Problem statement: Take the lines from the top down to and including the one with "bpy.data.objects.remove(sp)" and repeat them exactly. Omit images.

Data shown:
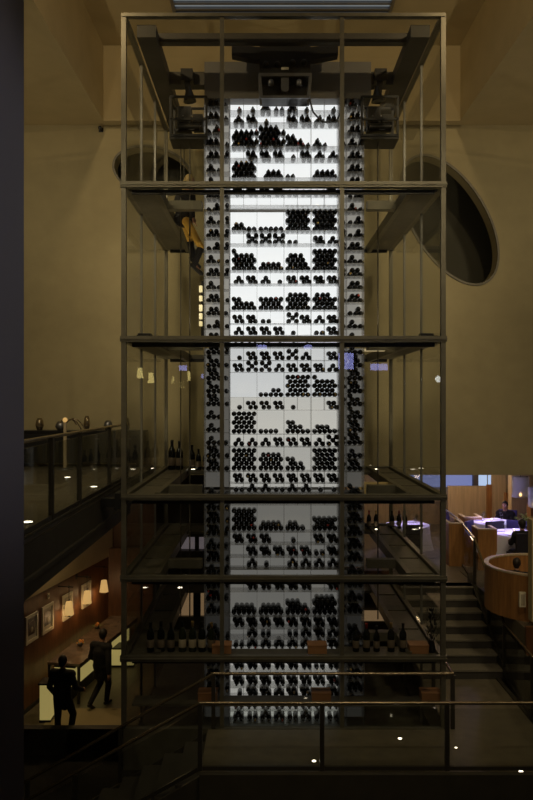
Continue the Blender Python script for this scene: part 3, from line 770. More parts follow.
bpy.data.objects.remove(sp.children[0]); bpy.data.objects.remove(sp.children[0]) if sp.children else None
bpy.data.objects.remove(sp)

# ------------------------------------------------------------------ railings
def railing(name, label, pts, h, posts, glass=True, hr=.022, zb=0, grp='glass railings', lower=None):
    """pts: floor line; posts: points on it"""
    b = Vector(pts[0]); t = thing('railing', label, 'railing', b, 0, grp)
    up = V(0, 0, h)
    m = MB().path([Vector(p)-b+up for p in pts], hr, 10)
    for p in pts[1:-1]: m.ball(Vector(p)-b+up, hr, 10, 6)
    m.build('handrail', M['rail'], t)
    for p in posts:
        p = Vector(p)-b; MB().box((p.x-.028, p.y-.022, p.z), (p.x+.028, p.y+.022, p.z+h-.015)).tube(p+V(0, 0, h-.03), p+up, .01).build('post', M['railpost'], t)
    if glass:
        for a, c in zip(pts, pts[1:]):
            a = Vector(a)-b; c = Vector(c)-b; d = (c-a).normalized(); n = V(-d.y, d.x, 0).normalized()*.006
            a = a+d*.03; c = c-d*.03
            lo, hi = V(0, 0, .06), V(0, 0, h-.07)
            vs = [a+lo-n, c+lo-n, c+hi-n, a+hi-n, a+lo+n, c+lo+n, c+hi+n, a+hi+n]
            MB().add(vs, [(0, 1, 2, 3), (7, 6, 5, 4), (0, 4, 5, 1), (1, 5, 6, 2), (2, 6, 7, 3), (3, 7, 4, 0)]).build('glass_panel', M['rglass'], t)
            MB().bar(a+V(0, 0, .03), c+V(0, 0, .03), .03, .05).build('bottom_channel', M['railpost'], t)
    return t
z = ZL+.03
yy = [6.0, 7.4, 8.7, 10.0, 11.9, 13.4]
railing('railing', 'glass railing with dark square posts along the upper left landing', [(lx-.01, y, z) for y in yy], .95, [(lx-.01, y, z) for y in yy])
fz = ZW+.03
fr = [(-.85, 9.74, fz), (.71, 9.74, fz), (2.31, 9.74, fz), (3.86, 9.74, fz)]
sl_ = .56
dn = [(-.85-1.6*i, 9.74, fz-1.6*i*sl_) for i in range(3, 0, -1)]
railing('railing', 'nearest glass railing with bronze handrail across the bottom of the picture', dn+fr, .86, dn+fr)
bk = [(-.77, 11.04, ZW), (.95, 11.04, ZW), (2.70, 11.04, ZW), (2.72, 12.4, ZW)]
dn = [(-.77-1.35*i, 11.04, ZW-1.35*i*.575) for i in range(3, 0, -1)]
railing('railing', 'bronze handrail against the tower foot turning down the left stairs', dn+bk, .80, dn+bk[:1]+bk[2:], glass=False)
st_ = [(4.07, 19.0, ZD), (4.25, 17.3, ZD), (4.09, 14.95, ZD), (4.06, 13.0, ZW+.02), (3.95, 11.3, ZW+.03), (3.9, 9.85, ZW+.03)]
st_[0] = (4.45, 19.2, ZD); st_[1] = (4.38, 17.3, ZD)
railing('railing', 'glass railing curving down the right side of the dining room stairs', st_, .93, st_[:-1]+[(4.07, 13.95, (ZD+ZW)/2)])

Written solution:
Continue the Blender Python script for this scene: part 3, from line 770. More parts follow.
bpy.data.objects.remove(sp.children[0]); bpy.data.objects.remove(sp.children[0]) if sp.children else None
bpy.data.objects.remove(sp)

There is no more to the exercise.